HARRIS-TEETER OFFERS MORE FOR WINN-DIXIE STORES
MATTHEWS, N.C. -- If Harris-Teeter here had designs on expanding throughout the Southeast, Winn-Dixie Stores might have been able to make its creditors very happy.Winn-Dixie said Harris-Teeter, a division of Ruddick Corp., Charlotte, N.C., has bid $16.75 million for nine Winn-Dixie locations in North Carolina, or an average of about $1.86 million per store. Bids for the remaining 70 stores that Winn-Dixie
July 18, 2005
Mark Hamstra
MATTHEWS, N.C. -- If Harris-Teeter here had designs on expanding throughout the Southeast, Winn-Dixie Stores might have been able to make its creditors very happy.
Winn-Dixie said Harris-Teeter, a division of Ruddick Corp., Charlotte, N.C., has bid $16.75 million for nine Winn-Dixie locations in North Carolina, or an average of about $1.86 million per store. Bids for the remaining 70 stores that Winn-Dixie is seeking to sell at an auction this week averaged only about $313,000 per store.
Analysts said Harris-Teeter's upscale positioning and regional strength may justify the high price it is paying to bolster its presence in its core markets, however.
"The price may be high if you view it in the context of the kind of business Winn-Dixie was doing, but Harris-Teeter's business is not constrained by or even correlated with the business Winn-Dixie did at a location," said Russell Jones, retail director at New York-based turnaround firm Alix Partners. "Part of it is that Harris-Teeter can do better at those locations than Winn-Dixie was ever going to do, given the competitive landscape, and part of it is that the Harris-Teeter model can tolerate a little more cost for capital. They are willing to make a little bigger investment in building a store, so they are going to be willing to pay a little more."
A spokesman for Harris-Teeter declined to comment on the bids.
Jones said Winn-Dixie had some good locations, although he could not comment specifically on the sites Harris-Teeter had bid on. Those stores included four in the Greensboro-High Point market, three in the Charlotte area and two in the Raleigh-Durham market.
"Winn-Dixie's problems were not about the locations, they were about the market position they had," Jones said, noting that Winn-Dixie probably "suffered the most" from Wal-Mart's expansion in the Southeast. "They had the least in terms of an alternate vision of why people would want to shop there."
Neil Stern, a senior partner at McMillan Doolittle, Chicago, agreed that some Winn-Dixie sites could be suitable for Harris-Teeter.
"Harris-Teeter in particular looks for upscale markets," he said. "There's great value in a very few of those Winn-Dixie stores."
Of the nine stores Harris-Teeter bid on, the most expensive was a Winn-Dixie Marketplace location at the High Point Mall, for which Harris-Teeter offered $5.22 million. It also offered about $3.5 million each for a Marketplace store in Raleigh and another at the Weddington Corners Shopping Center in Matthews. It offered $2.7 million for a Marketplace store in Huntersville, which, like Matthews, is a Charlotte suburb.
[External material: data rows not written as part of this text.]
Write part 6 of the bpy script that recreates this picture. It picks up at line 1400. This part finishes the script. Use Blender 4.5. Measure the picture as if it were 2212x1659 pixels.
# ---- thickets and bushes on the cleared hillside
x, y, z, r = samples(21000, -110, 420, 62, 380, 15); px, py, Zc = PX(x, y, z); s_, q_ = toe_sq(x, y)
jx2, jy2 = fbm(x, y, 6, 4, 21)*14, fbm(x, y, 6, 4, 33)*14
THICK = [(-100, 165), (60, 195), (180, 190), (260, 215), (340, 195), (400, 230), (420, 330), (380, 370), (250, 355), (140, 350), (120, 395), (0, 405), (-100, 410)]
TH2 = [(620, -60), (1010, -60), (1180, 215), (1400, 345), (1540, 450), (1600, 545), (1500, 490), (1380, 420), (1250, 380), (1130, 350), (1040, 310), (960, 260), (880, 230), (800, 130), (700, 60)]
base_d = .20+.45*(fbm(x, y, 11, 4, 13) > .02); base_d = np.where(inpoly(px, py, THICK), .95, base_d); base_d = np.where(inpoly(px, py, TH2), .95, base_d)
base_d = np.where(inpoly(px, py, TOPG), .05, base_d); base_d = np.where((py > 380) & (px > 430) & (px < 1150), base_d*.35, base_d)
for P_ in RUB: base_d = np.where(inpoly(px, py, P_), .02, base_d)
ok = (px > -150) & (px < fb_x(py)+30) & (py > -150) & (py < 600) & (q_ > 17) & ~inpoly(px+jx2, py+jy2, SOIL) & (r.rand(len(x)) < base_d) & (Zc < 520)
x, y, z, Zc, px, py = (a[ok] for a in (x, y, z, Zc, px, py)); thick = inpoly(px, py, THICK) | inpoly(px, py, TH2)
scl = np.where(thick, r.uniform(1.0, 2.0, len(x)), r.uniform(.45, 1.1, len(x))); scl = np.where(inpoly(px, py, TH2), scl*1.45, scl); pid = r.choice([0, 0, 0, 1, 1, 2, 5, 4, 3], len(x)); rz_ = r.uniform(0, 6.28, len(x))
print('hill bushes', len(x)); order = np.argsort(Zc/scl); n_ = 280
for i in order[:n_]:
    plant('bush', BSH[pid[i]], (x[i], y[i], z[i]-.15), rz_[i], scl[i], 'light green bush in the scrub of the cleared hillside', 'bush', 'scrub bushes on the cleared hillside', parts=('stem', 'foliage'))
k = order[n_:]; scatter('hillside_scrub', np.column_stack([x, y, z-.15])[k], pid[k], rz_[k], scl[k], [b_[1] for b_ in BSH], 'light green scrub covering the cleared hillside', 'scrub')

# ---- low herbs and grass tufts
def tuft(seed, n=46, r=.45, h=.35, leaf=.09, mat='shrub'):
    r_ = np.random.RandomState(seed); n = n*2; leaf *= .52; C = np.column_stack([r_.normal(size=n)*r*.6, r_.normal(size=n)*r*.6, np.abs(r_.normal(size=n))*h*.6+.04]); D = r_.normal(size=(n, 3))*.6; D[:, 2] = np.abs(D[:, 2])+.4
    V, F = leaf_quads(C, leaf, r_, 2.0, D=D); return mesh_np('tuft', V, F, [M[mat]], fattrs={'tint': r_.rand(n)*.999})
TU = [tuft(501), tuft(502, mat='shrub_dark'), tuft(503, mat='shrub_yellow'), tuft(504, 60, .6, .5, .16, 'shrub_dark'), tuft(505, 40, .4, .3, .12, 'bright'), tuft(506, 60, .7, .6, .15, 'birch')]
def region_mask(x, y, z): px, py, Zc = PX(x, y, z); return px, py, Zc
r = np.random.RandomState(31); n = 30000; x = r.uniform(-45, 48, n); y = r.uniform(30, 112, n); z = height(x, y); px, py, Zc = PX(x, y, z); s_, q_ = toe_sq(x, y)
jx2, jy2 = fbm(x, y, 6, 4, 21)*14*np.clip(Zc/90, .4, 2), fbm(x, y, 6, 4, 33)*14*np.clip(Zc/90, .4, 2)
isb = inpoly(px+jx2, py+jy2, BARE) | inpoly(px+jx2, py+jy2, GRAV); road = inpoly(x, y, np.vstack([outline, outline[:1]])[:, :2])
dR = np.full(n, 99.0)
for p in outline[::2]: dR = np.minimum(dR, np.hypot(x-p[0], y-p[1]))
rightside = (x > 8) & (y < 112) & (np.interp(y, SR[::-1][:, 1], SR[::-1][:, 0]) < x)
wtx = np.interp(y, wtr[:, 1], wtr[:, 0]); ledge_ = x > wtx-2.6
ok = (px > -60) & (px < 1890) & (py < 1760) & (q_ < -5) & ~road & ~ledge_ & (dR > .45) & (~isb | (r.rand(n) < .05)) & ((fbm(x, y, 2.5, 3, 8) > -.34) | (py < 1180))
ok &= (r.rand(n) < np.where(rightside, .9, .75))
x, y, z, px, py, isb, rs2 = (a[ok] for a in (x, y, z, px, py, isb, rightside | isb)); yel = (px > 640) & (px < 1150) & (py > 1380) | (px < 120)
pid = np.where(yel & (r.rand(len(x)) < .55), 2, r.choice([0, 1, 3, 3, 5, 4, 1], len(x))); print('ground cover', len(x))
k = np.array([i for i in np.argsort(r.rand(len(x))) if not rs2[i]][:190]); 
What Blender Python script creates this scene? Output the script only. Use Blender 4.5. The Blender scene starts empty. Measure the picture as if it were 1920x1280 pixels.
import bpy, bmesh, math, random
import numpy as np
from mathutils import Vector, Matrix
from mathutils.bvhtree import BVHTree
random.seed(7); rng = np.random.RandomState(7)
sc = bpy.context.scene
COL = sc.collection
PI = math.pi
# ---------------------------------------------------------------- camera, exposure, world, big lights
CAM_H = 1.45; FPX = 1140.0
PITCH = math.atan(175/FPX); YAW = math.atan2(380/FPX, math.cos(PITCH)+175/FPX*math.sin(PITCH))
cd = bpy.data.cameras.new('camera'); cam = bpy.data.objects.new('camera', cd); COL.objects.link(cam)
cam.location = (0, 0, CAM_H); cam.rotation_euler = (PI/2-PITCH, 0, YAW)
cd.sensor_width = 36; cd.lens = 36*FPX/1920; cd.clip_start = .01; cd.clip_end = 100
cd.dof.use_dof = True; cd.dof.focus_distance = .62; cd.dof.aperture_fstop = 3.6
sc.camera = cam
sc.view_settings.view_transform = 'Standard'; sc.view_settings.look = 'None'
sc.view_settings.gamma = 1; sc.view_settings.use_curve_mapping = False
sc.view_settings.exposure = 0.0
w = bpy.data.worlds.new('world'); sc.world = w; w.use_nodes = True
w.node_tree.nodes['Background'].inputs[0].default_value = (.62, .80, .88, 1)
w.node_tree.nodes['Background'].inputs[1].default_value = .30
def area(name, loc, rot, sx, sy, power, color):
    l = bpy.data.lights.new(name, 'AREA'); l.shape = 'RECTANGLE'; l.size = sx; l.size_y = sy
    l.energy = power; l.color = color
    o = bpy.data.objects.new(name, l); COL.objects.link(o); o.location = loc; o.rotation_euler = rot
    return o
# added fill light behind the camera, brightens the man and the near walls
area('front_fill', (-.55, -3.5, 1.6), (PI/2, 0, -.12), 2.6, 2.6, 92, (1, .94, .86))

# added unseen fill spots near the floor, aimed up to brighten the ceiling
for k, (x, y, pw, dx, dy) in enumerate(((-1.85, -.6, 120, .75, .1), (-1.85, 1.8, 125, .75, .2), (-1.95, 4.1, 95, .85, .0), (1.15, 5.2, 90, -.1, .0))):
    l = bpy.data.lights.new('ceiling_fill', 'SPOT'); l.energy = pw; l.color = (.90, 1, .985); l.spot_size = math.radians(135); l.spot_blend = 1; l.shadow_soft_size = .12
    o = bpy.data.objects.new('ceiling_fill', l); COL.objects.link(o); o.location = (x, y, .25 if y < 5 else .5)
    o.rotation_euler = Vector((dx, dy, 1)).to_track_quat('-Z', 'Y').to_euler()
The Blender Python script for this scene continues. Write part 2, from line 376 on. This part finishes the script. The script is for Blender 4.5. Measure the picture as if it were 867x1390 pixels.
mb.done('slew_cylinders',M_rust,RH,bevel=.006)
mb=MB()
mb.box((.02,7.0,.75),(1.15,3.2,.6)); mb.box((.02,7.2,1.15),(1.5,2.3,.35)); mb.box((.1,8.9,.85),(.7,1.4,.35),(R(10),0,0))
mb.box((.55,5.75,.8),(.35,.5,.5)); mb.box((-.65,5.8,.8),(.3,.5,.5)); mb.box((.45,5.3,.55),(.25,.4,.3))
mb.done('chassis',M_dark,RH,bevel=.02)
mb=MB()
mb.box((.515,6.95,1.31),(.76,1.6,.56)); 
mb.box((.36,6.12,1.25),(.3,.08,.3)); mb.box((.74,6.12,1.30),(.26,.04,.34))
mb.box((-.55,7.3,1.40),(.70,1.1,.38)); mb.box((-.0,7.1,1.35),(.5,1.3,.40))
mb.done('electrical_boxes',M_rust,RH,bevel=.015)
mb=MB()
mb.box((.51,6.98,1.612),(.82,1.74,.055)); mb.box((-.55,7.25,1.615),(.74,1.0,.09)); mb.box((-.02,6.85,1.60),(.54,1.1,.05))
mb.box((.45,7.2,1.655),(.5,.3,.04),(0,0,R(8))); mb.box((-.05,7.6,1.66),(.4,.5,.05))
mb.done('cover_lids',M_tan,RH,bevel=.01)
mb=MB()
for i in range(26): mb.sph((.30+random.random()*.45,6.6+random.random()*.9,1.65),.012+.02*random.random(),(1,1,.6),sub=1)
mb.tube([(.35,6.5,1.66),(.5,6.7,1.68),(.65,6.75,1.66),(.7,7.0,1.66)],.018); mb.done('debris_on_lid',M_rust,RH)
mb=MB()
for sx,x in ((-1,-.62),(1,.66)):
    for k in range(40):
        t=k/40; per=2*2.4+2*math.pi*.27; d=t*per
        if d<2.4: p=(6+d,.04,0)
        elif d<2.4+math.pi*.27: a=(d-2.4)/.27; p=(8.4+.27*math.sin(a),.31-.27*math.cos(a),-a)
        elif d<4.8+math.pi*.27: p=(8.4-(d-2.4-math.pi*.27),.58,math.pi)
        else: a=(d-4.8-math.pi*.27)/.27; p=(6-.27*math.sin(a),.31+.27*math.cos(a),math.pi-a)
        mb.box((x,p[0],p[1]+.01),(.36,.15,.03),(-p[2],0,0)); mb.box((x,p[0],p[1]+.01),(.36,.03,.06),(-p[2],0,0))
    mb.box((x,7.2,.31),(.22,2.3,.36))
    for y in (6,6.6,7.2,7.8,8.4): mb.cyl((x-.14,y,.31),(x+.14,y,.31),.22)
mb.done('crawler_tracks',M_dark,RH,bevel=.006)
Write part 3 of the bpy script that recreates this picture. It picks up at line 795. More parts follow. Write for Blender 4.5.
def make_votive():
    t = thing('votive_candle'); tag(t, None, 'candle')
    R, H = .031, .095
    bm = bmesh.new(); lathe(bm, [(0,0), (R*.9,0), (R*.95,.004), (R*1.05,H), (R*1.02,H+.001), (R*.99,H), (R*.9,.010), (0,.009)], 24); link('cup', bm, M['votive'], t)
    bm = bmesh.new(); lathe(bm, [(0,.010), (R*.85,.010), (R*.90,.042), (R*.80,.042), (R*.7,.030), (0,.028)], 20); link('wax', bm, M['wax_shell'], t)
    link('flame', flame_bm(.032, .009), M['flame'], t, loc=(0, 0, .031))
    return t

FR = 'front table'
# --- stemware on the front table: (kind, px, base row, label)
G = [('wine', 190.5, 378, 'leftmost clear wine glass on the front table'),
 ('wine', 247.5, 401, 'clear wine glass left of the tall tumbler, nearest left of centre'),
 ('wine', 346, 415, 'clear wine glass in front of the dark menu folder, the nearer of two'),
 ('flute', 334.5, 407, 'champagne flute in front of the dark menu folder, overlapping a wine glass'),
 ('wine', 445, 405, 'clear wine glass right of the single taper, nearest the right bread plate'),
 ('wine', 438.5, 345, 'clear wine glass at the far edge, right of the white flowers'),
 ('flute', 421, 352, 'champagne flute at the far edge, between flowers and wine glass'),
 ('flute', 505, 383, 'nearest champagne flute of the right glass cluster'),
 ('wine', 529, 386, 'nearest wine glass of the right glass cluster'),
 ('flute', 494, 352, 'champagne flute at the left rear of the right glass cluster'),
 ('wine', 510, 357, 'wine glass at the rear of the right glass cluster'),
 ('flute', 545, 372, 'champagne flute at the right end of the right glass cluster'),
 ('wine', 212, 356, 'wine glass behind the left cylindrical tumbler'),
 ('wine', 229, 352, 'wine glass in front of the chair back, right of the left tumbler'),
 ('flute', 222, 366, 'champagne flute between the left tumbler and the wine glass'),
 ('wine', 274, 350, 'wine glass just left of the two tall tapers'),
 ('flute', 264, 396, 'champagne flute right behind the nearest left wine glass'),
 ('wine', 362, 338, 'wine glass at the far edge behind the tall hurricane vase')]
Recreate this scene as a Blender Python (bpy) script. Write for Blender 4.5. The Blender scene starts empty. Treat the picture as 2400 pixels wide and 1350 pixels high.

The 79 stores for which Winn-Dixie received bids are among the 326 that the company said it would dispose of as part of its bankruptcy reorganization. The company said it would seek to shutter the remaining locations and market them to bidders other than supermarket operators.
"My opinion is that we could lose all of Winn-Dixie's locations and not be at a loss for places to buy groceries," Jones said.
Other bidders for the 70 Winn-Dixie stores not bid on by Harris-Teeter include Supervalu, Minneapolis, and Bi-Lo, Mauldin, S.C.